A copy of the application filed for the project indicates Giri officials plan to redevelop the hotel’s current event center and conference hall sections into a Chipotle and two commercial retail spaces. The space is on the east side of Main Street, near the intersection with Waterville Commons Drive. The Chipotle part of the redevelopment would have a drive-thru lane with an exterior pick-up window and an indoor counter service area with seating, according to the application.
The application also shows the company anticipates beginning construction in early to mid-spring of 2023, with completion that fall.
Former employees of the Augusta Chipotle have four complaints under consideration by the National Labor Relations Board, filed since mid-June after employees there walked off the job due to safety concerns and understaffing. The most serious allegations include that the company closed the site to prevent it from becoming unionized, and that when McNease tried to apply for a job at a Chipotle with openings in Auburn, using her email address Chipotle had on file, she and other former Augusta employees were shut out of the system.
Jeffrey Young, a labor lawyer with Solidarity Law, which is representing Chipotle United, said the charges are being reviewed by a National Labor Relations Board investigator. Young said he anticipates an indication by mid-October whether the NLRB will take up the cases.
He said if the union prevails on the cases, the Augusta Chipotle could be ordered to reopen, but said that is unlikely. More likely, he said, the company could be ordered to pay workers back wages and give them preferential hiring at other Chipotle locations.
McNease said 10 of the original 18 workers who petitioned to form a union have submitted affidavits for the NLRB’s investigation.
McNease, meanwhile, said she has been conferring with Chipotle workers elsewhere on forming unions, including with a group in New York.
She said her former Augusta co-workers are staying in touch with one another, and some have found other jobs. A solidarity fund has been established to help former workers in need.
McNease said she was encouraged to see workers at a Chipotle in Lansing, Michigan, become the first to unionize, something the Augusta workers could have become, had their store not been closed.

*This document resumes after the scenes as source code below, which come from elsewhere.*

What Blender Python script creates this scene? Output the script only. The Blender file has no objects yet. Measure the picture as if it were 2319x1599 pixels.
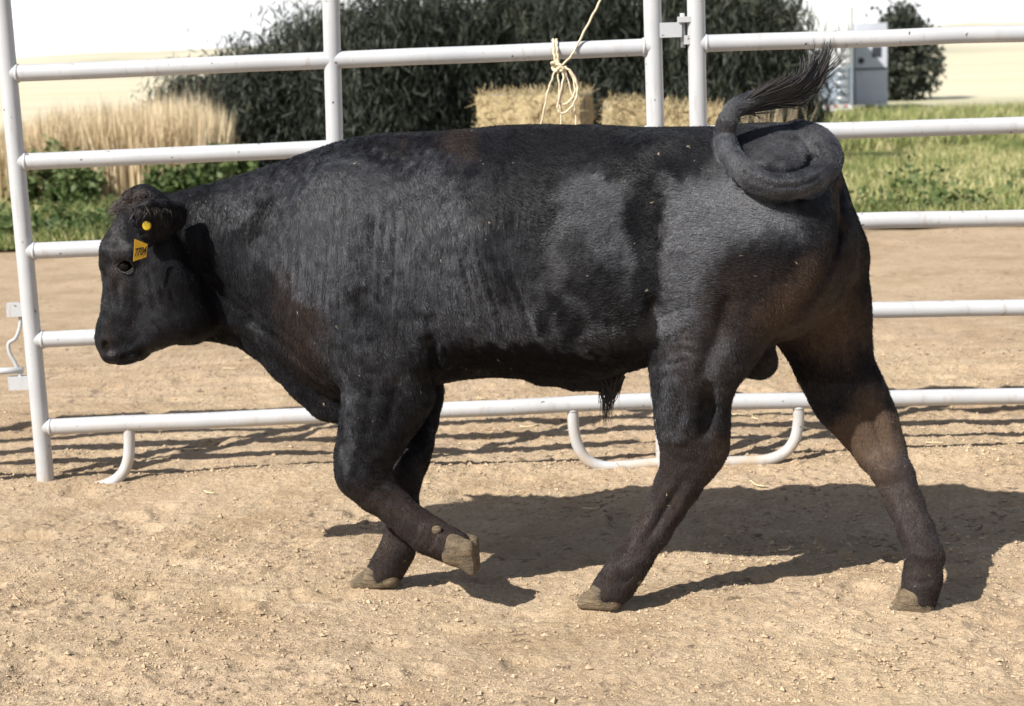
import bpy, math, random
import numpy as np

random.seed(7)
RNG = np.random.default_rng(11)
S = bpy.context.scene
COL = S.collection
R = math.radians

# ------------------------------------------------------------------ camera
FPX, CX, CY, CAM_H = 4000.0, 1159.5, 799.5, 1.55
PITCH, ROLL = math.atan(670.0 / FPX), R(1.75)
CAM = np.array([0.0, 0.0, CAM_H])
up0 = np.array([0, math.sin(PITCH), math.cos(PITCH)])
FWD = np.array([0, math.cos(PITCH), -math.sin(PITCH)])
X0 = np.array([1.0, 0, 0])
RIGHT = math.cos(ROLL) * X0 - math.sin(ROLL) * up0
UP = math.sin(ROLL) * X0 + math.cos(ROLL) * up0
cd = bpy.data.cameras.new('camera')
co = bpy.data.objects.new('camera', cd)
COL.objects.link(co)
cd.sensor_width = 36
cd.lens = 36 * FPX / 2319
cd.clip_start, cd.clip_end = 0.1, 3000
cd.dof.use_dof = True
cd.dof.focus_distance = 4.95
cd.dof.aperture_fstop = 5.2
from mathutils import Matrix, Vector
co.matrix_world = Matrix(((RIGHT[0], UP[0], -FWD[0], CAM[0]), (RIGHT[1], UP[1], -FWD[1], CAM[1]),
                          (RIGHT[2], UP[2], -FWD[2], CAM[2]), (0, 0, 0, 1)))
S.camera = co

# ------------------------------------------------------------------ sky, sun, exposure
SUN_FROM = np.array([-0.80, -0.72, 0.98])
SUN_FROM = SUN_FROM / np.linalg.norm(SUN_FROM)
W = bpy.data.worlds.new('World')
S.world = W
W.use_nodes = True
wn, wl = W.node_tree.nodes, W.node_tree.links
wn.clear()
wo = wn.new('ShaderNodeOutputWorld')
bg = wn.new('ShaderNodeBackground')
bg.inputs['Strength'].default_value = 0.055
sk = wn.new('ShaderNodeTexSky')
sk.sky_type = 'NISHITA'
sk.sun_disc = False
sk.sun_elevation = math.asin(SUN_FROM[2])
sk.sun_rotation = math.atan2(SUN_FROM[0], SUN_FROM[1])
sk.dust_density = 1.5
# thin white cloud, thickening towards the horizon all round
tc = wn.new('ShaderNodeTexCoord')
sx = wn.new('ShaderNodeSeparateXYZ')
nz = wn.new('ShaderNodeTexNoise')
nz.inputs['Scale'].default_value = 3.0
nz.inputs['Detail'].default_value = 6
mr = wn.new('ShaderNodeMapRange')
mr.inputs['From Min'].default_value = 0.04
mr.inputs['From Max'].default_value = 0.22
mr.inputs['To Min'].default_value = 1.0
mr.inputs['To Max'].default_value = 0.05
ma = wn.new('ShaderNodeMath'); ma.operation = 'MULTIPLY'
ma2 = wn.new('ShaderNodeMapRange')
ma2.inputs['From Min'].default_value = 0.25
ma2.inputs['From Max'].default_value = 0.55
ma2.inputs['To Min'].default_value = 0.75
mx = wn.new('ShaderNodeMix'); mx.data_type = 'RGBA'
mx.inputs['B'].default_value = (15.5, 15.6, 15.8, 1)
wl.new(tc.outputs['Generated'], sx.inputs[0])
wl.new(tc.outputs['Generated'], nz.inputs['Vector'])
wl.new(sx.outputs['Z'], mr.inputs['Value'])
wl.new(nz.outputs['Fac'], ma2.inputs['Value'])
wl.new(mr.outputs['Result'], ma.inputs[0])
wl.new(ma2.outputs['Result'], ma.inputs[1])
wl.new(ma.outputs[0], mx.inputs['Factor'])
wl.new(sk.outputs['Color'], mx.inputs['A'])
wl.new(mx.outputs['Result'], bg.inputs['Color'])
wl.new(bg.outputs[0], wo.inputs['Surface'])

sd = bpy.data.lights.new('sun', 'SUN')
sd.energy = 4.8
sd.angle = R(0.5)
sd.color = (1.0, 0.955, 0.88)
so = bpy.data.objects.new('sun', sd)
COL.objects.link(so)
so.rotation_euler = Vector(SUN_FROM).to_track_quat('Z', 'Y').to_euler()
so.location = (-8, -8, 12)
S.view_settings.view_transform = 'Standard'
S.view_settings.look = 'None'
S.view_settings.exposure = 0.70
S.view_settings.gamma = 1
S.view_settings.use_curve_mapping = False
S.render.engine = 'CYCLES'
S.cycles.max_bounces = 6
S.cycles.use_denoising = True

# ------------------------------------------------------------------ helpers
def ray(px, py):
    d = FWD + RIGHT * (px - CX) / FPX - UP * (py - CY) / FPX
    return d

def ground_at(px, py, z=0.0):
    d = ray(px, py)
    t = (z - CAM[2]) / d[2]
    return CAM + d * t

def at_depth(px, py, Y):
    d = ray(px, py)
    return CAM + d * (Y / d[1])

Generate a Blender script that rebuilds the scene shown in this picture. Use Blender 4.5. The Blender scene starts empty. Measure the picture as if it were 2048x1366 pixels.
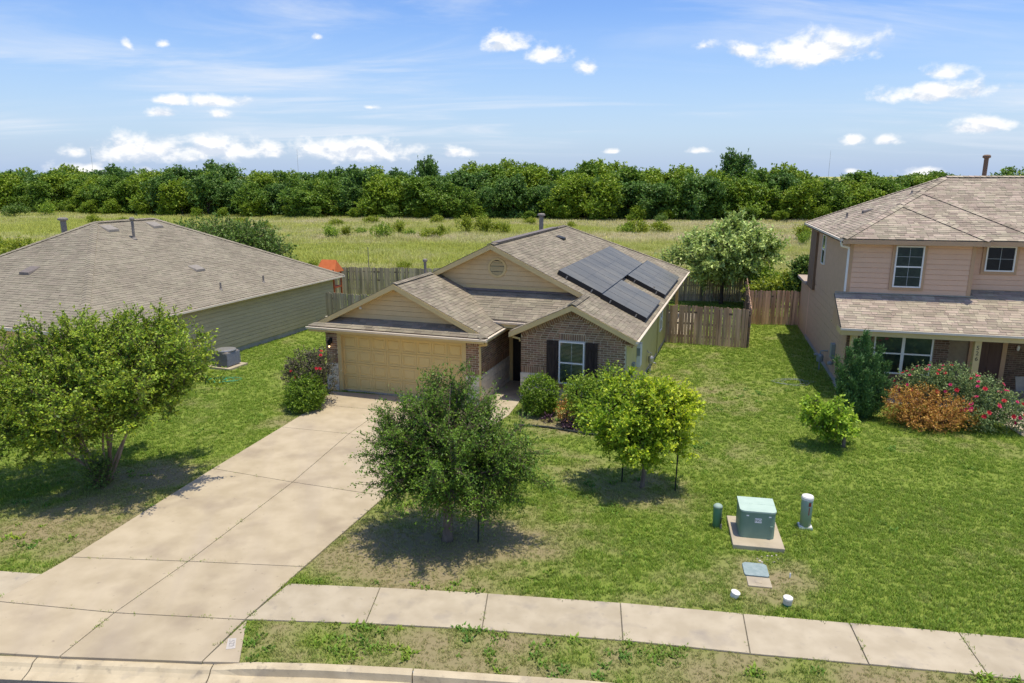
import bpy, math, random
import numpy as np
from mathutils import Vector, Matrix

R = math.radians
sc = bpy.context.scene
COL = sc.collection
rng = np.random.default_rng(7)
random.seed(7)

# ------------------------------------------------------------------ camera
cam_d = bpy.data.cameras.new("camera")
cam_d.sensor_width = 36.0
cam_d.lens = 1436.0 / 2048.0 * 36.0
cam_d.clip_start = 0.1
cam_d.clip_end = 9000.0
cam = bpy.data.objects.new("camera", cam_d)
COL.objects.link(cam)
CAM = Vector((0.0, 0.0, 7.78))
cam.location = CAM
cam.rotation_euler = (math.pi / 2 - 0.2269, 0.0, 0.0)
sc.camera = cam

# ------------------------------------------------------------------ sun, exposure
SUN = Vector((0.150, -0.055, 1.0)).normalized()
sun_d = bpy.data.lights.new("sun", 'SUN')
sun_d.energy = 2.8
sun_d.angle = R(0.55)
sun_d.color = (1.0, 0.925, 0.79)
sun = bpy.data.objects.new("sun", sun_d)
sun.rotation_euler = SUN.to_track_quat('Z', 'Y').to_euler()
sun.location = (0, 0, 60)
COL.objects.link(sun)
vs = sc.view_settings
vs.view_transform = 'Standard'
vs.look = 'None'
vs.exposure = 0.66
vs.gamma = 1.0
vs.use_curve_mapping = False
sc.render.film_transparent = False
sc.cycles.max_bounces = 6
sc.cycles.transparent_max_bounces = 8
sc.cycles.use_denoising = True

# ------------------------------------------------------------------ sky
world = bpy.data.worlds.new("World")
sc.world = world
world.use_nodes = True


def build_sky():
    nt = world.node_tree
    nt.nodes.clear()
    N = nt.nodes.new
    L = nt.links.new

    def math_n(op, a, b=None, c=None, clamp=False):
        n = N('ShaderNodeMath')
        n.operation = op
        n.use_clamp = clamp
        for i, x in enumerate((a, b, c)):
            if x is None:
                continue
            if isinstance(x, (int, float)):
                n.inputs[i].default_value = x
            else:
                L(x, n.inputs[i])
        return n.outputs[0]

    def ramp(x, lo, hi):
        n = N('ShaderNodeMapRange')
        n.interpolation_type = 'SMOOTHSTEP'
        L(x, n.inputs[0])
        n.inputs[1].default_value = lo
        n.inputs[2].default_value = hi
        return n.outputs[0]

    def mix(f, a, b):
        n = N('ShaderNodeMix')
        n.data_type = 'RGBA'
        L(f, n.inputs[0])
        for k, x in ((6, a), (7, b)):
            if isinstance(x, tuple):
                n.inputs[k].default_value = (*x, 1)
            else:
                L(x, n.inputs[k])
        return n.outputs[2]

    sky = N('ShaderNodeTexSky')
    sky.sky_type = 'NISHITA'
    sky.sun_disc = False
    sky.sun_elevation = math.asin(SUN.z)
    sky.sun_rotation = math.atan2(SUN.x, SUN.y)
    sky.altitude = 200
    sky.air_density = 1.0
    sky.dust_density = 1.2
    sky.ozone_density = 2.5
    geo = N('ShaderNodeTexCoord')
    sep = N('ShaderNodeSeparateXYZ')
    L(geo.outputs['Generated'], sep.inputs[0])
    x, y, z = sep.outputs
    az = math_n('ARCTAN2', x, y)
    el = math_n('ARCSINE', z)
    comb = N('ShaderNodeCombineXYZ')
    L(az, comb.inputs[0])
    L(el, comb.inputs[1])
    ang = comb.outputs[0]

    def noise(vec, scale, detail, rough, stretch=(1, 1, 1), off=(0, 0, 0), dist=0.0):
        m = N('ShaderNodeMapping')
        m.inputs['Scale'].default_value = stretch
        m.inputs['Location'].default_value = off
        L(vec, m.inputs[0])
        n = N('ShaderNodeTexNoise')
        n.inputs['Scale'].default_value = scale
        n.inputs['Detail'].default_value = detail
        n.inputs['Roughness'].default_value = rough
        n.inputs['Distortion'].default_value = dist
        L(m.outputs[0], n.inputs['Vector'])
        return n.outputs['Fac']

    # cumulus banks: azimuth, elevation, half width, half height (degrees), strength
    def deg(px, py, rx, ry):
        # a direction in the sky, measured once on the photograph
        a, b = (px - 1024) / 1436.0, (py - 683) / 1436.0
        ct, st = math.cos(0.2269), math.sin(0.2269)
        d = Vector((a, ct - b * st, -st - b * ct)).normalized()
        return math.atan2(d.x, d.y), math.asin(d.z), rx * 1.08 / 1436.0, ry * 1.22 / 1436.0
    clouds = [(285, 296, 82, 27, 1.0), (445, 292, 68, 25, 1.0), (543, 297, 28, 17, 1.0), (705, 297, 118, 24, 1.0), (915, 303, 48, 13, .8),
              (150, 300, 26, 17, .7), (340, 198, 38, 12, .8), (440, 200, 55, 14, .85), (320, 222, 28, 12, .85), (440, 226, 28, 13, .7),
              (256, 86, 14, 20, .55), (326, 85, 15, 10, .6), (1010, 82, 62, 24, .75), (1100, 103, 48, 22, .85), (1175, 131, 28, 18, .75),
              (1410, 88, 30, 14, .65), (1490, 97, 42, 18, .75), (1620, 95, 95, 30, 1.05), (1890, 140, 40, 22, .7), (1870, 180, 85, 20, .95),
              (1968, 248, 60, 15, .9), (1708, 277, 21, 13, .85), (1775, 278, 21, 11, .8), (1225, 301, 26, 8, .6), (1400, 299, 38, 10, .6),
              (1845, 342, 38, 14, .8), (165, 335, 70, 20, .6), (290, 345, 32, 20, .75), (1700, 340, 25, 8, .5), (635, 72, 18, 10, .3), (740, 212, 26, 8, .4)]
    best = num = den = None
    for (px, py, rx, ry, s) in clouds:
        a0, e0, ra, re = deg(px, py, rx, ry)
        dx = math_n('MULTIPLY_ADD', az, 1 / ra, -a0 / ra)
        dy = math_n('MULTIPLY_ADD', el, 1 / re, -e0 / re + .25)
        dl = math_n('MULTIPLY_ADD', math_n('MINIMUM', dy, 0.0), .8, dy)      # flatter base than top
        d2 = math_n('ADD', math_n('MULTIPLY', dx, dx), math_n('MULTIPLY', dl, dl))
        d = math_n('MULTIPLY_ADD', math_n('SQRT', d2), -1.0, s)
        w = math_n('MAXIMUM', math_n('ADD', d, .35), 0.0)
        wy = math_n('MULTIPLY', w, dy)
        best = d if best is None else math_n('MAXIMUM', best, d)
        num = wy if num is None else math_n('ADD', num, wy)
        den = w if den is None else math_n('ADD', den, w)
    height = math_n('DIVIDE', num, math_n('ADD', den, .02))
    nz = noise(ang, 26, 7, .58, (1, 1.5, 1), dist=.25)
    nz2 = noise(ang, 95, 5, .6, (1, 1.4, 1), (3, 1, 0))
    shp = math_n('MULTIPLY_ADD', nz, 2.0, -1.0)
    shp = math_n('ADD', shp, best)
    shp = math_n('ADD', shp, math_n('MULTIPLY_ADD', nz2, .6, -.30))
    cum = ramp(shp, -0.18, 0.62)
    # gate: nothing forms far outside a bank
    cum = math_n('MULTIPLY', cum, ramp(best, -1.0, -0.15))
    # high thin cirrus everywhere in the sky: streaky noise on a flat layer
    zz = math_n('MAXIMUM', z, 0.02)
    zz = math_n('ADD', zz, 0.10)
    fx = math_n('DIVIDE', x, zz)
    fy = math_n('DIVIDE', y, zz)
    cf = N('ShaderNodeCombineXYZ')
    L(fx, cf.inputs[0])
    L(fy, cf.inputs[1])
    ci = noise(cf.outputs[0], 1.0, 7, .6, (.42, 1.25, 1), (1.3, .4, 0), dist=.9)
    ci2 = noise(cf.outputs[0], .35, 3, .5, (1, 1, 1), (5.1, 2.7, 0))
    cir = math_n('MULTIPLY', ramp(ci, .42, .72), ramp(ci2, .36, .60))
    cir = math_n('MULTIPLY', cir, ramp(z, 0.0, 0.06))
    cir = math_n('MULTIPLY', cir, .78)
    # pale horizon haze in the air far away
    # cloud self shading (greyer, bluish where dense and low)
    nzu = noise(ang, 26, 7, .58, (1, 1.5, 1), (0, .016, 0), dist=.25)
    emb = math_n('MULTIPLY_ADD', math_n('SUBTRACT', nz, nzu), 3.2, .56)
    emb = math_n('ADD', emb, math_n('MULTIPLY_ADD', nz2, .5, -.25))
    emb = math_n('ADD', emb, math_n('MULTIPLY', height, .45))
    shade = ramp(emb, .10, .80)
    ccol = mix(shade, (3.05, 3.35, 3.85), (4.5, 4.5, 4.5))
    hs = N('ShaderNodeHueSaturation')
    hs.inputs['Hue'].default_value = .514
    hs.inputs['Saturation'].default_value = 1.30
    hs.inputs['Value'].default_value = .78
    L(sky.outputs[0], hs.inputs['Color'])
    hz = N('ShaderNodeMapRange')
    L(z, hz.inputs[0])
    hz.inputs[1].default_value = .205
    hz.inputs[2].default_value = -.02
    hz.inputs[3].default_value = 0.0
    hz.inputs[4].default_value = .86
    air = mix(hz.outputs[0], hs.outputs[0], (1.85, 2.52, 3.85))
    c1 = mix(cir, air, (3.5, 3.75, 4.15))
    c2 = mix(cum, c1, ccol)
    bg = N('ShaderNodeBackground')
    bg.inputs['Strength'].default_value = 0.15
    L(c2, bg.inputs[0])
    out = N('ShaderNodeOutputWorld')
    L(bg.outputs[0], out.inputs[0])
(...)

At a hearing last month before the U.S. House of Representatives’ Education and Labor Committee, the Augusta Chipotle’s closure and claims by former workers that the company blocked them from applying for jobs was cited by Mark Pearce, executive director of the Workers’ Rights Institute at the Georgetown University Law Center and a former chairman of the National Labor Relations Board, who testified in response to a question submitted by Maine Rep. Chellie Pingree, D-1st District, through a member of the committee.
“The insidious nature of the Maine situation is you have a place that gets closed as soon as a petition gets filed, after employees were being trained to expand operations at the facility, and then they offer up jobs to the public at a location 40 minutes away, but block the emails of those employees that were working at the closed facility from applying,” Pearce testified. “That kind of devastating, diabolical activity has to be looked at very carefully.”
McNease said she closely watched the House committee hearings, which included discussion on whether the National Labor Relations Board was adequately staffed and funded.
“It absolutely helps. Anything that helps the labor movement is going to help Chipotle United,” McNease said of Augusta workers having been discussed at the congressional committee hearing. “It gives it a lot of legitimacy when the national government starts looking at it and wondering what’s wrong. It makes the struggle more legitimate.”